An American keeps the yellow

7/25/2006

SO MUCH for turning the Tour de France back over to the Europeans. The retirement of the Tour's greatest champion, seven-time winner Lance Armstrong, was supposed to signal the end of America's domination of the world's most famous bicycle race.

Somebody forgot to tell Floyd Landis, whose victory ride down Paris' Champs-Elysees Sunday represented the 11th time an American has won this grueling three-week race in the last 21 years.

His triumph was all the more remarkable because he not only appeared to have taken himself out of contention with a disastrous ride last Wednesday, dropping him from first to 11th and falling more than eight minutes off the pace, he was riding with a badly deteriorated right hip, which will need surgical replacement in the fall.

Somehow, drawing upon some inner reserve that seems to separate the great athletes from the merely good, Landis erased all but half a minute of the deficit on Thursday and then regained the lead with a spirited all-or-nothing ride in Saturday's time trial. Suddenly back in front with a 59-second lead, surrounded and protected by his teammates, his Sunday ride into Paris was basically ceremonial.

Landis labored under a much different handicap as well: He wasn't Lance Armstrong. Few Americans outside the rather limited cycling fraternity had any clue who Floyd Landis is.
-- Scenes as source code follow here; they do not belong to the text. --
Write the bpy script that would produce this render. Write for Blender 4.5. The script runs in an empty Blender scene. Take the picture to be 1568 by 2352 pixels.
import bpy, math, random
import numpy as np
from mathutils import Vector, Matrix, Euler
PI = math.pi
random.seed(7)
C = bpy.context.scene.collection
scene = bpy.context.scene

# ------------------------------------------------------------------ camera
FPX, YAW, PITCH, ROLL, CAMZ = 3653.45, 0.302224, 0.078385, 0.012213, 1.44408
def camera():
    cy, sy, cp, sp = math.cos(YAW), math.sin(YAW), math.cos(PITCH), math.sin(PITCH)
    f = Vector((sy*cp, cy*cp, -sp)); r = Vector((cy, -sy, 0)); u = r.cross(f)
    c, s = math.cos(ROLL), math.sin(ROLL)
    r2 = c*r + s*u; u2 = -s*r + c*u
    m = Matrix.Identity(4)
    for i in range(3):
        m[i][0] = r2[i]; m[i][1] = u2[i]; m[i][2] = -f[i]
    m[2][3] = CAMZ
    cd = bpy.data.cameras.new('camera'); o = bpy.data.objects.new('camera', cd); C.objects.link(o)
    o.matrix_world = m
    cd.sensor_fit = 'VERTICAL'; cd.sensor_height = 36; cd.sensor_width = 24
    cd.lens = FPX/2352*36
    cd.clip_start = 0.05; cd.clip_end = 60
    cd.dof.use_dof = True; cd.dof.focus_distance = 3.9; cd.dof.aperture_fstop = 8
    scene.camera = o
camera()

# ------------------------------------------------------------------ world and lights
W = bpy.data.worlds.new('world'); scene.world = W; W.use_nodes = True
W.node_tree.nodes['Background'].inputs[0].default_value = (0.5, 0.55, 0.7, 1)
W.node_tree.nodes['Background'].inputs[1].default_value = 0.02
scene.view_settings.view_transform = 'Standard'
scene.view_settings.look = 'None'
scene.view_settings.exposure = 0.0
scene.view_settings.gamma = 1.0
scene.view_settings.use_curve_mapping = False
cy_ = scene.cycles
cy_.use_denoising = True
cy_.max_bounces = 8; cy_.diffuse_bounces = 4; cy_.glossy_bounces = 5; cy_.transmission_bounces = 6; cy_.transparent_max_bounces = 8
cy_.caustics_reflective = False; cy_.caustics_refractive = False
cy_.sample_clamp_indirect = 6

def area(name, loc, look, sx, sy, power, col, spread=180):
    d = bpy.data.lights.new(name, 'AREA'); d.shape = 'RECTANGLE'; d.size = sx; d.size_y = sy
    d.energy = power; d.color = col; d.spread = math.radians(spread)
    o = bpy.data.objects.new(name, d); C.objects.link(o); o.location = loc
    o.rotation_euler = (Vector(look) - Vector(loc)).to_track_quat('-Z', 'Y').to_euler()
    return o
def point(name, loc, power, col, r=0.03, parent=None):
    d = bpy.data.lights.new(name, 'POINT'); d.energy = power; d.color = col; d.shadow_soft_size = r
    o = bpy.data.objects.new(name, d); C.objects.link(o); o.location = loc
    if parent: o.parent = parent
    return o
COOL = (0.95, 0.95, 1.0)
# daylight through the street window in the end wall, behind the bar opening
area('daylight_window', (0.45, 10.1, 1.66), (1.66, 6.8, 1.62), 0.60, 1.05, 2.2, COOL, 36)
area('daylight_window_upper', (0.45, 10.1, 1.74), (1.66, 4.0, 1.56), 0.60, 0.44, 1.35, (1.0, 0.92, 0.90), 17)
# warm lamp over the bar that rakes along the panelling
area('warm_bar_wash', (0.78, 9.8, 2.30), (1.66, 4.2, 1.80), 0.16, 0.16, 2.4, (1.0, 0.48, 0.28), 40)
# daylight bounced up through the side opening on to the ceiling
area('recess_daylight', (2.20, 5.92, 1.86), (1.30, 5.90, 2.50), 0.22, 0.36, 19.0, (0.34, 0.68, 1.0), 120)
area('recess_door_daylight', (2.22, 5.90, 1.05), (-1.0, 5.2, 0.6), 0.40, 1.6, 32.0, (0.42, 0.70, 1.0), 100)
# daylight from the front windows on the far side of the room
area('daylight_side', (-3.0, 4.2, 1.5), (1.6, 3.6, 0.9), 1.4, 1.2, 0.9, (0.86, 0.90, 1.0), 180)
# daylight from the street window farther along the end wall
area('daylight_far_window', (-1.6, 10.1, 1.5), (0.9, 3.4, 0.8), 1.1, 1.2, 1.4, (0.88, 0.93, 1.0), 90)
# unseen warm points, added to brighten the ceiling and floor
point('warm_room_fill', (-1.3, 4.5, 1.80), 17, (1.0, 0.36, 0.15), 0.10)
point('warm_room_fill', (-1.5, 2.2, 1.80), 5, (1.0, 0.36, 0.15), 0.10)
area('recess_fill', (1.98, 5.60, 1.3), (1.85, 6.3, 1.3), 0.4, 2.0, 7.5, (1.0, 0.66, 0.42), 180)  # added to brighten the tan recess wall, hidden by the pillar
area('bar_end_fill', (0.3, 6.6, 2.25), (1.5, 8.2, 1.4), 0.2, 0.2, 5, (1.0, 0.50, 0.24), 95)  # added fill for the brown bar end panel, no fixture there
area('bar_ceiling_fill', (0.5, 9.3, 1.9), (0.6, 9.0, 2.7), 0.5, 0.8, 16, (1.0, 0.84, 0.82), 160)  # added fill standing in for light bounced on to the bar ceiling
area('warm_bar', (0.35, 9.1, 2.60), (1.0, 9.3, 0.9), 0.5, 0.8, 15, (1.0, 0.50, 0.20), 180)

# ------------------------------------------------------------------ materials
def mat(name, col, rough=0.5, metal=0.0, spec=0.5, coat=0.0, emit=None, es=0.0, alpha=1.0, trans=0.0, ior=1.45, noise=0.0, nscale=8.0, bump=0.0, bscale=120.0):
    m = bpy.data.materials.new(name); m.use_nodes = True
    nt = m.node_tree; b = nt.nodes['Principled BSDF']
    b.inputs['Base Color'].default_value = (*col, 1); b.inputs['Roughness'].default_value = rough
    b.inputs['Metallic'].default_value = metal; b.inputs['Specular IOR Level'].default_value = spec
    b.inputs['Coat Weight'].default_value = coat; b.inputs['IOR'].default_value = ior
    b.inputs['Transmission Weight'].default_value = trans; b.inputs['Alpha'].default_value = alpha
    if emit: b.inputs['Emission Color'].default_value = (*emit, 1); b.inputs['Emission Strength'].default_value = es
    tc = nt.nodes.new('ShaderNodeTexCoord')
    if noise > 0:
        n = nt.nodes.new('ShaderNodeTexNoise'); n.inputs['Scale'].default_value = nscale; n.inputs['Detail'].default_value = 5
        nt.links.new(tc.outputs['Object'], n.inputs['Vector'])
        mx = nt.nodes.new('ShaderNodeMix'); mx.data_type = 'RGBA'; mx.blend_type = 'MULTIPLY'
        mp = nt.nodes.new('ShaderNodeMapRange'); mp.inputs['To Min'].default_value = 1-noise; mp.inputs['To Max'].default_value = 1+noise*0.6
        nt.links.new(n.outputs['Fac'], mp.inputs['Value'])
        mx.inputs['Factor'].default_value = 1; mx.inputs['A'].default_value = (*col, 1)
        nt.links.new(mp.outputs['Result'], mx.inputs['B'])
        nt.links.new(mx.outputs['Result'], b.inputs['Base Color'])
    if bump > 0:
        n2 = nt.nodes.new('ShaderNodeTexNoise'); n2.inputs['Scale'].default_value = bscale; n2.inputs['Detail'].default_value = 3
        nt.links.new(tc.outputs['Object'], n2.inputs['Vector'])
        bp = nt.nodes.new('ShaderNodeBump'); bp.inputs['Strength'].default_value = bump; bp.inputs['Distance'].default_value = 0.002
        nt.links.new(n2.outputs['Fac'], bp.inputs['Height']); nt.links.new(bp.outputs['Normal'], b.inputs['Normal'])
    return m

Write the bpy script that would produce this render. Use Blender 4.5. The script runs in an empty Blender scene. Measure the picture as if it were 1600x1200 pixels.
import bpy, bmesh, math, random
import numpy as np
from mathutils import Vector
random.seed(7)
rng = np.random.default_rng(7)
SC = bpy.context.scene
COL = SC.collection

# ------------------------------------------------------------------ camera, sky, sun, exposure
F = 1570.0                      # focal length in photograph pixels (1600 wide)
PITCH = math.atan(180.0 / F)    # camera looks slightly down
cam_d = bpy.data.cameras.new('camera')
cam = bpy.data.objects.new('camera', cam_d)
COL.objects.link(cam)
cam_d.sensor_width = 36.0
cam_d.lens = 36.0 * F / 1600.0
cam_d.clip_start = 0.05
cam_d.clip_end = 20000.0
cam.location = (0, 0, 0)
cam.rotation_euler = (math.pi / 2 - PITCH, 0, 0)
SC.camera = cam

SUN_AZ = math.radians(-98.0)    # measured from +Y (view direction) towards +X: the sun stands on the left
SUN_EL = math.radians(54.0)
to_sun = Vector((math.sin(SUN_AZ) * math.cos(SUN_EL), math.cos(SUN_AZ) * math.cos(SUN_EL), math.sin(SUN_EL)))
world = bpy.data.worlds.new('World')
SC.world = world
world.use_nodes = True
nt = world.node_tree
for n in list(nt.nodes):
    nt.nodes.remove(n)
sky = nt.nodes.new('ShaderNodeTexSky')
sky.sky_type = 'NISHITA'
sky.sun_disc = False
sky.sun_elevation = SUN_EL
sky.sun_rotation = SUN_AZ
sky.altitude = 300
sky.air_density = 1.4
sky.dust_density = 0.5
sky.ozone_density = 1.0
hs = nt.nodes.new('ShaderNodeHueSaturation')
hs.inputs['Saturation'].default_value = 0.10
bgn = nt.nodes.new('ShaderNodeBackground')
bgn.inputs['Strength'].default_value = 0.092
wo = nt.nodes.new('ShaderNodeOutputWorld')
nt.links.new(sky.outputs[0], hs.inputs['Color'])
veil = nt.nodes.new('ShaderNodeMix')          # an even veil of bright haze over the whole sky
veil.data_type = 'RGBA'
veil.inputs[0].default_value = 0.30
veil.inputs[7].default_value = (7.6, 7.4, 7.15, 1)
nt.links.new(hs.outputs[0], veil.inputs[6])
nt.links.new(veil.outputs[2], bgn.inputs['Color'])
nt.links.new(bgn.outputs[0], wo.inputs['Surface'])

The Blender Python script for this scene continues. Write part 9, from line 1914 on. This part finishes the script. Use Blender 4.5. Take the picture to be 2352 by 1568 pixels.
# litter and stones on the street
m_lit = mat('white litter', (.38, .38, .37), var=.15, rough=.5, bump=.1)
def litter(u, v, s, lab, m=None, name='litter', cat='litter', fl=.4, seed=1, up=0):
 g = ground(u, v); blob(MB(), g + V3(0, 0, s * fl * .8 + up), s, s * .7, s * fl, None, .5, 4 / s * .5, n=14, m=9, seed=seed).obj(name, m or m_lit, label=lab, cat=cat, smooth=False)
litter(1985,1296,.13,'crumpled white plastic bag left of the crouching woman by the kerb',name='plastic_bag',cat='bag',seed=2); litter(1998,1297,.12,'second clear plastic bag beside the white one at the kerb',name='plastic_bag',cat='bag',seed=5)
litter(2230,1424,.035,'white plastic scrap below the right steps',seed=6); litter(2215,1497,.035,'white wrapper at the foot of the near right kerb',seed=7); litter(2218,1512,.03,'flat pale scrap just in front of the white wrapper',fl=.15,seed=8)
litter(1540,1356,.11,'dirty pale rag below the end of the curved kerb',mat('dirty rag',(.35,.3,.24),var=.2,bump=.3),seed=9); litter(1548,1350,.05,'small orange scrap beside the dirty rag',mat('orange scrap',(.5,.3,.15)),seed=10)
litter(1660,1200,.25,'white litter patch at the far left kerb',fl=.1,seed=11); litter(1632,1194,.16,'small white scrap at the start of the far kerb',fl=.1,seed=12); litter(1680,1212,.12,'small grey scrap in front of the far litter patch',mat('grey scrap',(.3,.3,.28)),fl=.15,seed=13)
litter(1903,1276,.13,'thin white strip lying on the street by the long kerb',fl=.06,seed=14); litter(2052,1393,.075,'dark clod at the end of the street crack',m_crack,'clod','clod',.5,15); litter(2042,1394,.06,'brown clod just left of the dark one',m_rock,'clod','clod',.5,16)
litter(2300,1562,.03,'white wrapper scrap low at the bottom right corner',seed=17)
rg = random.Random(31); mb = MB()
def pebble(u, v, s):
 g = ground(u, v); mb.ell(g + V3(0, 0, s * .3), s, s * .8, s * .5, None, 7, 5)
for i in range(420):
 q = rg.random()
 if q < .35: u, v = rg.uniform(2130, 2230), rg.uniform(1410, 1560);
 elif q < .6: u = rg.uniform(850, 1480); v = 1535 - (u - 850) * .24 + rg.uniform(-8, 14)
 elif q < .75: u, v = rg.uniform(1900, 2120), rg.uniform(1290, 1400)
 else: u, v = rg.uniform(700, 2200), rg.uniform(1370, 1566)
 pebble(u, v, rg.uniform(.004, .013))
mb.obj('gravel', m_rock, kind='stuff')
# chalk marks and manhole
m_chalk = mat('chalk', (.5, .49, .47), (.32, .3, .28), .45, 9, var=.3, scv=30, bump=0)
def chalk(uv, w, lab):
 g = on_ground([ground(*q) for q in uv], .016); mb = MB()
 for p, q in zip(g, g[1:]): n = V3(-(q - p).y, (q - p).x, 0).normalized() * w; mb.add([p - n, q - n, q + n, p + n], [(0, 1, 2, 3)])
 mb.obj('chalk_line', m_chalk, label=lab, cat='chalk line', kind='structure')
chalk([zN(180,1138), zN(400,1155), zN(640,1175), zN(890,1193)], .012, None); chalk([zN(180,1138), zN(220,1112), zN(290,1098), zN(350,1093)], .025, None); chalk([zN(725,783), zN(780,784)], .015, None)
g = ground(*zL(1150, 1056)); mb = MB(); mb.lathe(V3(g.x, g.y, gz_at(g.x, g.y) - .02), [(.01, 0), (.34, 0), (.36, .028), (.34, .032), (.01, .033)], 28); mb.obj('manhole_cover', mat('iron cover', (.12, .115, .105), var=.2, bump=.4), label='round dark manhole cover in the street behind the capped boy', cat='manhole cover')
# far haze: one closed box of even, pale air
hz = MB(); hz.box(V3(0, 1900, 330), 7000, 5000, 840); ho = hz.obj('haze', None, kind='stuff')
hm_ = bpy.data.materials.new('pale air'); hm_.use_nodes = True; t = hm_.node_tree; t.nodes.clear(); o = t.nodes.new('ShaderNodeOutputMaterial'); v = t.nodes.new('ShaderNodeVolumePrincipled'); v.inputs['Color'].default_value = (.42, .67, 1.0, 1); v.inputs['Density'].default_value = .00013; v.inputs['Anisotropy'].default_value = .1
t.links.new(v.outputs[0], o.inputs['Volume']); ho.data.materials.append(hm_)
Also, world-class cycling's complicated scoring system, plus the seemingly traditional free pass the leader gets on the race's final day, confuse people who only pay attention to the sport once a year.

Some will say that Landis' feat is tarnished because nine riders, including pre-race favorites Jan Ullrich and Ivan Basso, were not allowed to compete after they were implicated in a doping investigation.

But to undertake the Tour de France's 2,270-mile grind through the Pyrenees and the Alps and emerge on the other end with the yellow jersey requires no apology by anyone who does it.

If Landis' ride to Paris didn't capture the imagination of American sports fans, at least not in the same manner that Tiger Woods' emotional win did at the British Open, it is hardly his fault. Besides, once more, the French had to bear a flag-waving American on their victory stand.